Hashemite Kingdom of Jordan

     As a result of Iraq’s invasion and occupation of Kuwait, refugees from Iraq began moving into north eastern Jordan. The border check points were not equipped, particularly during August-September 1990, to either cope with the crisis or begin registration and organization of camps. It is estimated that 1.38 million refugees entered Jordan between 2 August 1990 and 2 March 1991.       What was of further historic significance was that about 1.8 million heads of sheep, goats and camels moved into Jordan along with the refugees, owing to the fact that in the shared rangelands of Jordan, Iraq and Saudi Arabia, herders are the main inhabitants. There was a further compounding effect. It was August when the refugee herders and their animals moved into the rangelands. With it being the dry season with very sparse scrub vegetation in the Badia (rangelands), the herders had to quickly disperse over a vast territory to ensure enough grazing for the animals. As a result, very large tracts of Badia were quickly affected and shrubs that take decades to grow and stabilize were degraded and destroyed in a matter of weeks and months. 

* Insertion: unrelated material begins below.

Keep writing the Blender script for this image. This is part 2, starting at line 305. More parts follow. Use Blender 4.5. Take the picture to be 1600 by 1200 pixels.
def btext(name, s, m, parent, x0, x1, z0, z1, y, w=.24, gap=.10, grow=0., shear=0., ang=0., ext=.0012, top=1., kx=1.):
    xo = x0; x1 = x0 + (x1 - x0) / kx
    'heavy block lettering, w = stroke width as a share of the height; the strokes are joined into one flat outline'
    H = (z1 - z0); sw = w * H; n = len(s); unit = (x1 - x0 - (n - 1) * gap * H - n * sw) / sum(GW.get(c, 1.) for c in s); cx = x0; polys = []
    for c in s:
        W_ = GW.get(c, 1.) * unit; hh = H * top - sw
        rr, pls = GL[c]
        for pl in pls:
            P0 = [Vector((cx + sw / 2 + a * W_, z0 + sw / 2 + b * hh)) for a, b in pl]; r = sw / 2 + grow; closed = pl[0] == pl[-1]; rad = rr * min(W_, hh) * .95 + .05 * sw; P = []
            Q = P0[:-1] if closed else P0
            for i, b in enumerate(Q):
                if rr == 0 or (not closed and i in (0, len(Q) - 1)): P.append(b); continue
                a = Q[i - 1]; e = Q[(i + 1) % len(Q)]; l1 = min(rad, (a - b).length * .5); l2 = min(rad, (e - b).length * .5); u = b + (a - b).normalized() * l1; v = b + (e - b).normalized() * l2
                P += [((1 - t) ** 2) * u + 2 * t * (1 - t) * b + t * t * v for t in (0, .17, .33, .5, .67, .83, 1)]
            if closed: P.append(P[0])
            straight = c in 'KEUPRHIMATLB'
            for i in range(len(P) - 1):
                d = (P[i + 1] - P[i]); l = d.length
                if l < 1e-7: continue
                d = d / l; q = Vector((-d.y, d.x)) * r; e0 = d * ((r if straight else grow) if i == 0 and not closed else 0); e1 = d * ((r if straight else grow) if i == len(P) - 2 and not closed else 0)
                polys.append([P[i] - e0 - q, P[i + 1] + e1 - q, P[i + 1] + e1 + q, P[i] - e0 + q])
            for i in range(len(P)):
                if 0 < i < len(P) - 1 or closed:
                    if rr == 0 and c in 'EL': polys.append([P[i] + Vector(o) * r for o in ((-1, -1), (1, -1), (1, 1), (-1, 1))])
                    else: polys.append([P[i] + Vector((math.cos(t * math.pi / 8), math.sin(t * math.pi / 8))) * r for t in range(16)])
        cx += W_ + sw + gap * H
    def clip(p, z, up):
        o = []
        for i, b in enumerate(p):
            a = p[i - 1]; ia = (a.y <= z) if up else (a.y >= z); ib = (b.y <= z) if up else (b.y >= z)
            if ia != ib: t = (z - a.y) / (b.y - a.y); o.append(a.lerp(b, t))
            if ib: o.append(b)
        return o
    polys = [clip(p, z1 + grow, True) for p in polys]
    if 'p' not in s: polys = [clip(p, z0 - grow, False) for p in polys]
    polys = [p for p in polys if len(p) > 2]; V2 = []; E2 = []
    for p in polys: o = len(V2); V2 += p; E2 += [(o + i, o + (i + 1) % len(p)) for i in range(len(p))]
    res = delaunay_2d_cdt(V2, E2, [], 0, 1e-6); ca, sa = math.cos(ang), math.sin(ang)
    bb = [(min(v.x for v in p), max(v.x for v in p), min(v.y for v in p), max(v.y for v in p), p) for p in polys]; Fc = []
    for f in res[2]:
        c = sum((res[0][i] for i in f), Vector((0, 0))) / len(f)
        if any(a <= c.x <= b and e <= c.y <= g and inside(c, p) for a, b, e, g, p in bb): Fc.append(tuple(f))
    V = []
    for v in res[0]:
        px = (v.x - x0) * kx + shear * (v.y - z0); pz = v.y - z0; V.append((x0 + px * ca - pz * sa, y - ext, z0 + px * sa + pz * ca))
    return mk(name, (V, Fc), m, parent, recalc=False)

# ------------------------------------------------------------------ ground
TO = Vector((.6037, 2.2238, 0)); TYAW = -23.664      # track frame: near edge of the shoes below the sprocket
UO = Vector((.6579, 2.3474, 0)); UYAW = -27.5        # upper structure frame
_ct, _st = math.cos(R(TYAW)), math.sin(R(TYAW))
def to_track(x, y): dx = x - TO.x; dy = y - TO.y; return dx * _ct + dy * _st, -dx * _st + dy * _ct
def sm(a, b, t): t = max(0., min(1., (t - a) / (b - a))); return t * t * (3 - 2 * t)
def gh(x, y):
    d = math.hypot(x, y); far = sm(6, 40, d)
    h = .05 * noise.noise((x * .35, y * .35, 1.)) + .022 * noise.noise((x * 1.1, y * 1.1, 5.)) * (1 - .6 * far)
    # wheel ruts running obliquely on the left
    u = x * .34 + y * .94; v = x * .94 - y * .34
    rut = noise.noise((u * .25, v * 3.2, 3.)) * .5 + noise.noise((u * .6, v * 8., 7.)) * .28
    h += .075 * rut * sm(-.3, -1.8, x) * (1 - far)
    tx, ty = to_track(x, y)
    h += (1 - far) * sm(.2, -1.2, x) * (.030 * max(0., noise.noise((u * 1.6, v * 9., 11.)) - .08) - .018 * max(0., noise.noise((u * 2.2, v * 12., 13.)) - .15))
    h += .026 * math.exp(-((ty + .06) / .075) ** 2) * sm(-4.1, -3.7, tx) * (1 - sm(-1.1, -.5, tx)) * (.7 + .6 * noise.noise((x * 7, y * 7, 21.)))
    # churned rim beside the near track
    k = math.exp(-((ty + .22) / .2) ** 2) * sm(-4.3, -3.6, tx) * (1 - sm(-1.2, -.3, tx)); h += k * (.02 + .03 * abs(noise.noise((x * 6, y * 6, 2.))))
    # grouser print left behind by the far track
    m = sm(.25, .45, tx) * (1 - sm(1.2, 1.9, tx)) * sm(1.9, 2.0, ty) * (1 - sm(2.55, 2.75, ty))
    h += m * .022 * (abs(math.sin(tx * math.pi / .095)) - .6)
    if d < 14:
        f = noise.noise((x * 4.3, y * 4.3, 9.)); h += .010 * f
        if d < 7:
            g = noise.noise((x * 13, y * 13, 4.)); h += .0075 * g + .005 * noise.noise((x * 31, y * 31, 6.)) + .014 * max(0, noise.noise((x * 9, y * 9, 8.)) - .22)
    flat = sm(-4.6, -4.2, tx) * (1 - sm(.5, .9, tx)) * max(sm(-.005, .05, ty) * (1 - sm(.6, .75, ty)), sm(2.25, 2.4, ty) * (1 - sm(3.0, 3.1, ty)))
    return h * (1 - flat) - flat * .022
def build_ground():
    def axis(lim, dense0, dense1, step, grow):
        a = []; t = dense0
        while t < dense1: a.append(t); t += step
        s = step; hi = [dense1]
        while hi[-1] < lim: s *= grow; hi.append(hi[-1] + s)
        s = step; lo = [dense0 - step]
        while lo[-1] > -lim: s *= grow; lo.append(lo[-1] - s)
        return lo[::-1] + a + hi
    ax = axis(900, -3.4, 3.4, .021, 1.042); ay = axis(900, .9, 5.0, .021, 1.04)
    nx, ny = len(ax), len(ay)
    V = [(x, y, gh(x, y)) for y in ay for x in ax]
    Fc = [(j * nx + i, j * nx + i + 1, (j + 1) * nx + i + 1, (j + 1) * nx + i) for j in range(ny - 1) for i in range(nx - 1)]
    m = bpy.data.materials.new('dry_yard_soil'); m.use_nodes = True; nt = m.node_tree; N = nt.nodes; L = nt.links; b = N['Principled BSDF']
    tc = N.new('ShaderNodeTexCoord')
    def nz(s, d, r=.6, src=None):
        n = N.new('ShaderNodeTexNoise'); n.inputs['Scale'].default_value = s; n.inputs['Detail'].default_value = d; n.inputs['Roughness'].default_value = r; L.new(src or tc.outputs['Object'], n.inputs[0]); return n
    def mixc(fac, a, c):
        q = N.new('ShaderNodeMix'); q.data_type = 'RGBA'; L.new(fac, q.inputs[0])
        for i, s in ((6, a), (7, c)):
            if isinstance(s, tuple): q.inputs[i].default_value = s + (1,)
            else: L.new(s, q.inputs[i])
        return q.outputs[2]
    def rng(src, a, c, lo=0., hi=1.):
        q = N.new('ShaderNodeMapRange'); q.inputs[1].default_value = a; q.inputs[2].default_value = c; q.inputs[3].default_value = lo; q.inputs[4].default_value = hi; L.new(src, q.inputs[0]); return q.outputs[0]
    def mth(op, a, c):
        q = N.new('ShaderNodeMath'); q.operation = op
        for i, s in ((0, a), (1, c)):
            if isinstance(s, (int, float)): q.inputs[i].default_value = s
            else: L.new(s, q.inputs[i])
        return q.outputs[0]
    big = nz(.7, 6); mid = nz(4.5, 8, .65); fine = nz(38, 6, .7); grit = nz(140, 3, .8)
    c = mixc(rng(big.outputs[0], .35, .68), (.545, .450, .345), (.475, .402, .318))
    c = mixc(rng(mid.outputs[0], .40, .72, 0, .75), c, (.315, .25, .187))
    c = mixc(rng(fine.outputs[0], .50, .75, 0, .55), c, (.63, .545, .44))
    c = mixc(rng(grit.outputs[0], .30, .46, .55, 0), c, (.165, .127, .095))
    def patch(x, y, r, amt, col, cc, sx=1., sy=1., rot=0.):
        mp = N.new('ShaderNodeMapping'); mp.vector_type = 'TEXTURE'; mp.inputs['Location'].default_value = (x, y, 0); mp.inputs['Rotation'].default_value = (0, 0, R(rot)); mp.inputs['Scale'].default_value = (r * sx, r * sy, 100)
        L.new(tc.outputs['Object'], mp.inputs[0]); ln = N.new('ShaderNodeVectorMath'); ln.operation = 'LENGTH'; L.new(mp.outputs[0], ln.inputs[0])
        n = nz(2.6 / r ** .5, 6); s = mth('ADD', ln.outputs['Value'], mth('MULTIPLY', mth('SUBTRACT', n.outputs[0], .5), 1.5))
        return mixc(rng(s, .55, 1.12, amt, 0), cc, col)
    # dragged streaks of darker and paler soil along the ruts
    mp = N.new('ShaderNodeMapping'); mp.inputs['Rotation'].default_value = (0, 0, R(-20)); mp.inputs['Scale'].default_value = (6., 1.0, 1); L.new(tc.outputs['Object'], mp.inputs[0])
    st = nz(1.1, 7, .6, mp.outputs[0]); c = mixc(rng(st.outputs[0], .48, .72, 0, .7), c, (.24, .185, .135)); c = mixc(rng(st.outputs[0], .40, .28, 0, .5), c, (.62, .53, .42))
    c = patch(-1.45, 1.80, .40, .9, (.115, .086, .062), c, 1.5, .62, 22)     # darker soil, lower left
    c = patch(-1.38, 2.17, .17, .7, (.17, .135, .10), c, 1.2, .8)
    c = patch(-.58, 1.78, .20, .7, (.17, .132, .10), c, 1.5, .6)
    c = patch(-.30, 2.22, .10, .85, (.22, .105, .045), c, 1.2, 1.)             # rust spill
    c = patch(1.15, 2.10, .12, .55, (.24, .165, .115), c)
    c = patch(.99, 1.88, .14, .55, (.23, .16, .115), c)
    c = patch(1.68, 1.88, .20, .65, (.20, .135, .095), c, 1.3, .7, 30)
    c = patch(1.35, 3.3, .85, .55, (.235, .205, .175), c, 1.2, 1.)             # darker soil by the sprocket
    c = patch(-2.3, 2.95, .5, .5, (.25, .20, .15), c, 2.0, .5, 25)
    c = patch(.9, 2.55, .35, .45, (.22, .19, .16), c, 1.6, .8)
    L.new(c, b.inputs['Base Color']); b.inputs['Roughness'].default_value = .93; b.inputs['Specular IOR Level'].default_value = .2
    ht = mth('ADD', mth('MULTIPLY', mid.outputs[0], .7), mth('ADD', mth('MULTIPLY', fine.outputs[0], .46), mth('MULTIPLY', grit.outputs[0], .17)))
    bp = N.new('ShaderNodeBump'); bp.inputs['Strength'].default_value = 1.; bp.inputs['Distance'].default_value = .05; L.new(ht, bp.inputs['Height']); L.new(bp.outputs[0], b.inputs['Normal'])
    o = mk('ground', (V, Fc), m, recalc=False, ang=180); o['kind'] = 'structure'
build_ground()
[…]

     In the final assessment, the following specific damages were identified:

  • Damage to 7.1 million hectares of rangeland in the Jordanian Badia and loss of wildlife;
  • Destruction of rangeland wildlife habitats that led to the loss of non-endangered wildlife populations (e.g., caracal);
  • Reduction in the numbers of endangered oryx and gazelles released from captive breeding programme due to the density of refugees and their livestock.

     The Hashmite Kingdom of Jordan was awarded US$160,582,073 under claim 5000304 for rangeland restoration and the development of a cooperative rangeland management programme.